Kerry Warns Russia: Don’t Sell Those Missiles to Syria

John Kerry Russia Syria

U.S. Secretary of State John Kerry and his Russian counterpart Sergei Lavrov speak at their joint press conference in Moscow on May 7. (Getty Images)

Secretary of State John Kerry today warned Russia that the United States opposes the sale of advanced surface-to-air missiles to Syrian government.

The Wall Street Journal reported Wednesday that Russia was preparing to transfer missiles to the Syrian government, according to Israeli intelligence. Russia is a longtime ally to President al-Assad’s regime.

Kerry spoke at a news conference today to declare the U.S.’ condemnation of such assistance:

We’ve made it crystal clear that we prefer that Russia would not supply them assistance. That is on record. That has not changed.

In Washington, officials reiterated Kerry’s concerns. Defense Department spokesman George Little said, “The United States has consistently called on Russia to cut off the Assad regime’s supply of Russian weapons, including air-defense systems that are destabilizing to the region.”

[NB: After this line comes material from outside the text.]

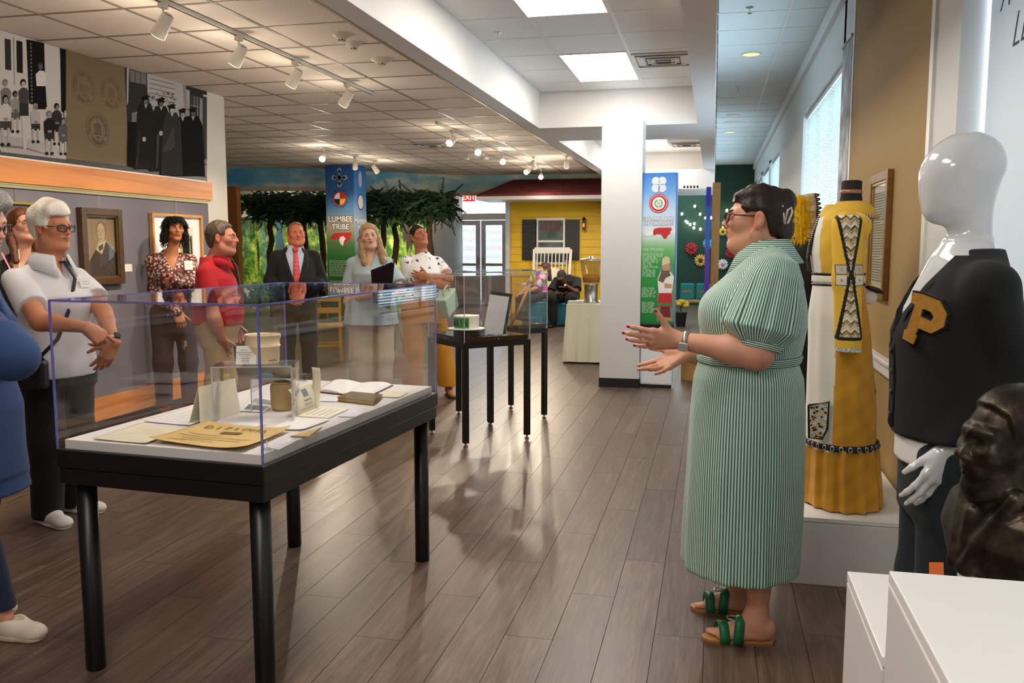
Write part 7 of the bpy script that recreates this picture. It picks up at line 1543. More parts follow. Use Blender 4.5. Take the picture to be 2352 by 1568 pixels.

Earlier this week, Kerry expressed his general disapproval of Russian support to the Assad regime during his meetings in Russia with President Vladimir Putin and Foreign Minister Sergei Lavrov.

It is no secret that the United States and Russia stand on opposite sides of the Syrian conflict, where president al-Assad’s government forces have clashed with rebel insurgency in a two-year-long bloody civil war. While Russia supports President’s al-Assad’s regime, the United States has been contemplating arming certain groups of armed rebels.

According to information supplied to the U.S. by Israeli intelligence, Syria’s government started making payments of $900 million to Moscow on a 2010 contract to pay for the four S-300 batteries. The contract includes the shipment of “144 operational missiles“, each with the range of 125 miles. According to intelligence the first shipment of these misseles could arrive in Syria over the next three months.

Such Russian weapons would enhance the Syrian government’s defensive ability and make it even harder for the U.S. and other governments to consider even the possibility of trying to enforce a no-fly zone in the war-torn country. It also stifles options for military intervention.